__What is required__:
Set down the material exactly as given, please, from its first line through the line that includes "return (f(r/255),f(g/255),f(b/255),1)".

__Data segment__:
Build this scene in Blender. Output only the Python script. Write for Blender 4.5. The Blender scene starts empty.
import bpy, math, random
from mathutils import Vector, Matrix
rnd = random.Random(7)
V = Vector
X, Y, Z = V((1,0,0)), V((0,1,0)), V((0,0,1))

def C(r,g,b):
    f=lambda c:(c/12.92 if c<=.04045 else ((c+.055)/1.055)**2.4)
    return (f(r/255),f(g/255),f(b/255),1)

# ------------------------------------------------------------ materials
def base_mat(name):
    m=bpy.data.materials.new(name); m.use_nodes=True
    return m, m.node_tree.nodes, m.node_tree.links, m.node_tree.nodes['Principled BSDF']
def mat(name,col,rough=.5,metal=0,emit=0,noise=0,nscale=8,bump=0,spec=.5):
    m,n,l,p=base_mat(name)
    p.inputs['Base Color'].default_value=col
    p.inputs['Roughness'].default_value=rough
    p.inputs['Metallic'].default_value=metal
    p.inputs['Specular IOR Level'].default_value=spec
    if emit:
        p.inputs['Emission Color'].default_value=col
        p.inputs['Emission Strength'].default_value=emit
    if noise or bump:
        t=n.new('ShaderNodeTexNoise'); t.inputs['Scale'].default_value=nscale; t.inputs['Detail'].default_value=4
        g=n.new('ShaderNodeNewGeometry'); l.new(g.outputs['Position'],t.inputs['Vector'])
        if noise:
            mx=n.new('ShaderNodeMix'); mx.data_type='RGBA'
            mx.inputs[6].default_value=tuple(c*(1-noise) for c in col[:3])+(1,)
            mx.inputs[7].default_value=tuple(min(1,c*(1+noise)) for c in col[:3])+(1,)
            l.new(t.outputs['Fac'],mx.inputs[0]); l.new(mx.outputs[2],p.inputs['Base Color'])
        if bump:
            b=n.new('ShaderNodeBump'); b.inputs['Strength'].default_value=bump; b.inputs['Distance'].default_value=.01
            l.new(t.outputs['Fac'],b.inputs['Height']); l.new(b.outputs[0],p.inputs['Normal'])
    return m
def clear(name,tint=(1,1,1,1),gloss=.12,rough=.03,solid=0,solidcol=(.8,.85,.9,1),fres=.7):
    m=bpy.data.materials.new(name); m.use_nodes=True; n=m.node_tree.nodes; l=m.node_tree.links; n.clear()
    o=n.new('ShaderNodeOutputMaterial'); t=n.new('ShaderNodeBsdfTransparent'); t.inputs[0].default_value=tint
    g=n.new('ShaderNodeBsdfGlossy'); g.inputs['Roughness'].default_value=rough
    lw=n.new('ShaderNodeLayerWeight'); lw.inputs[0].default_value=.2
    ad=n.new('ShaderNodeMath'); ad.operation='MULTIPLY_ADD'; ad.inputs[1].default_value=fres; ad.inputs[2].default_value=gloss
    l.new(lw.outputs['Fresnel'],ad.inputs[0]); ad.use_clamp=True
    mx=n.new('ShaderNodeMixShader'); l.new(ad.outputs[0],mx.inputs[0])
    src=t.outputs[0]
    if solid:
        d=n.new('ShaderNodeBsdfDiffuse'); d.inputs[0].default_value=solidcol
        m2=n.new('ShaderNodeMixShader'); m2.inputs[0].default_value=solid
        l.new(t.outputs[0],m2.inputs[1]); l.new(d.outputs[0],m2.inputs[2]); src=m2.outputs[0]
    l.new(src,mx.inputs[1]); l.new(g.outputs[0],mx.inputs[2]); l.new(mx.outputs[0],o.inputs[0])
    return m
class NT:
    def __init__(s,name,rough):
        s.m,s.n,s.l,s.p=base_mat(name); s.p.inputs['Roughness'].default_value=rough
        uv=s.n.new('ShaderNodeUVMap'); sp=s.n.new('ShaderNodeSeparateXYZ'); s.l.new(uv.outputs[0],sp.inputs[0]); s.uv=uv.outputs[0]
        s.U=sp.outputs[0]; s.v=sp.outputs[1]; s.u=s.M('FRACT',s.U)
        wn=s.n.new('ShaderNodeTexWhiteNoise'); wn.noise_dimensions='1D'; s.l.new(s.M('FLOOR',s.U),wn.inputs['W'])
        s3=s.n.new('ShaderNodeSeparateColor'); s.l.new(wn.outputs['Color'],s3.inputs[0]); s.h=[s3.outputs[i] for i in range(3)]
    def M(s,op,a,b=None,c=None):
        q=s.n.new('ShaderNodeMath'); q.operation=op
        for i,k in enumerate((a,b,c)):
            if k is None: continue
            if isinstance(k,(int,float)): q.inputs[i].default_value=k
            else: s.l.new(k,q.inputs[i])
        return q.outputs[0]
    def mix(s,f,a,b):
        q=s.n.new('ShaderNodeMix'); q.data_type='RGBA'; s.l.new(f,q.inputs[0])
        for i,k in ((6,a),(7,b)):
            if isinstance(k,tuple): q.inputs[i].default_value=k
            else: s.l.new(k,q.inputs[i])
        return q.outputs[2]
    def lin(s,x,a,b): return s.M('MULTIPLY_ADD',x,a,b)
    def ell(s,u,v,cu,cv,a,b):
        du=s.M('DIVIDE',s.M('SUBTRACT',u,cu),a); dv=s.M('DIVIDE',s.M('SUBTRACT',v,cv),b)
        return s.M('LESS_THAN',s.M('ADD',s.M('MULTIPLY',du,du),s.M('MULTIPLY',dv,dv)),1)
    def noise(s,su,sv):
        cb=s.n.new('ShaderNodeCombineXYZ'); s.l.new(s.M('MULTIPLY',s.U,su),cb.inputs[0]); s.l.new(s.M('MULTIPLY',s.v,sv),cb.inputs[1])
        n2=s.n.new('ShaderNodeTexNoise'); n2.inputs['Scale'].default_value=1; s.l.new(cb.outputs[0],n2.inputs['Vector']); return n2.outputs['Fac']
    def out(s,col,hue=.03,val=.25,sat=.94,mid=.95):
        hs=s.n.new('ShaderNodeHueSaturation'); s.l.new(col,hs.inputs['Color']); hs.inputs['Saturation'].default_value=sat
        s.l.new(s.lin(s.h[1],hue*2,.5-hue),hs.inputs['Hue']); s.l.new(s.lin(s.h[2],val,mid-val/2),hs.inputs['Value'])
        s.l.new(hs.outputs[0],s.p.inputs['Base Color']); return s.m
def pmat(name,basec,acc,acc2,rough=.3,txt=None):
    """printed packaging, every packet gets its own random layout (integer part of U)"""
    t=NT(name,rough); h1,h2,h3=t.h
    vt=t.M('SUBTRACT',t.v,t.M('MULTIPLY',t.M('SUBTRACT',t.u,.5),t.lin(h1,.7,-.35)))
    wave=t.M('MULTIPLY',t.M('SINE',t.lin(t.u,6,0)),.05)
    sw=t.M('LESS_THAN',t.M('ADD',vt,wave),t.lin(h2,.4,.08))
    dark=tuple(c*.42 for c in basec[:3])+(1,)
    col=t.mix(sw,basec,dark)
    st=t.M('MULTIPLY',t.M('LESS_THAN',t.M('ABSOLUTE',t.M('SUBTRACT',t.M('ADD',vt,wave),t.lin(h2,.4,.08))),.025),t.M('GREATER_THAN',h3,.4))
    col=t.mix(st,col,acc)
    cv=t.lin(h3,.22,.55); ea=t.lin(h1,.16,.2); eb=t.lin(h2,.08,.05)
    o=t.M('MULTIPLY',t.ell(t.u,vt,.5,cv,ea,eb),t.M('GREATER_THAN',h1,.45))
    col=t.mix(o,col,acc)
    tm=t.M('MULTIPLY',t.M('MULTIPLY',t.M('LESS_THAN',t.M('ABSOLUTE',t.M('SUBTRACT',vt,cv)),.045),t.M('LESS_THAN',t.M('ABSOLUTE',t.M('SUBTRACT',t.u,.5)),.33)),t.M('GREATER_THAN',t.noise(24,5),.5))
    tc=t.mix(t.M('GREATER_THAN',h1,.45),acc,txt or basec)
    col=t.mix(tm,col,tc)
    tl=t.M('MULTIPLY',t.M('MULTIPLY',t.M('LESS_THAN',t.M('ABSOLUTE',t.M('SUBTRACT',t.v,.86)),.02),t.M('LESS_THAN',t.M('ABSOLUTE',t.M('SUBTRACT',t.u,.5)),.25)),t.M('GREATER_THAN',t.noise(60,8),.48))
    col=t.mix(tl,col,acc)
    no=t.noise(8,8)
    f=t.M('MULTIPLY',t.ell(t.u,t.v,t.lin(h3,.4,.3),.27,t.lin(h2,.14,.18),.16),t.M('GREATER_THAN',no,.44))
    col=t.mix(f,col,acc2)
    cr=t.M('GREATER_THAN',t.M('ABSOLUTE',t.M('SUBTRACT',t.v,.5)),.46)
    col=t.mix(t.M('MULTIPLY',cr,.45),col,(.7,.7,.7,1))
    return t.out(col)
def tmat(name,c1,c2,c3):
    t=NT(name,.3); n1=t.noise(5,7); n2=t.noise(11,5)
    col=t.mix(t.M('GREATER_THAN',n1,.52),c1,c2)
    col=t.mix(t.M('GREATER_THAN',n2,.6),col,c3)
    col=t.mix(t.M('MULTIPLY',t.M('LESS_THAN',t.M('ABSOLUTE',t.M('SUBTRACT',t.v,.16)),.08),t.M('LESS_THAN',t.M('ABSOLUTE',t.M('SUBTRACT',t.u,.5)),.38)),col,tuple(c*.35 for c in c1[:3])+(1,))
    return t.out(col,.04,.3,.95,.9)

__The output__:
Build this scene in Blender. Output only the Python script. Write for Blender 4.5. The Blender scene starts empty.
import bpy, math, random
from mathutils import Vector, Matrix
rnd = random.Random(7)
V = Vector
X, Y, Z = V((1,0,0)), V((0,1,0)), V((0,0,1))

def C(r,g,b):
    f=lambda c:(c/12.92 if c<=.04045 else ((c+.055)/1.055)**2.4)
    return (f(r/255),f(g/255),f(b/255),1)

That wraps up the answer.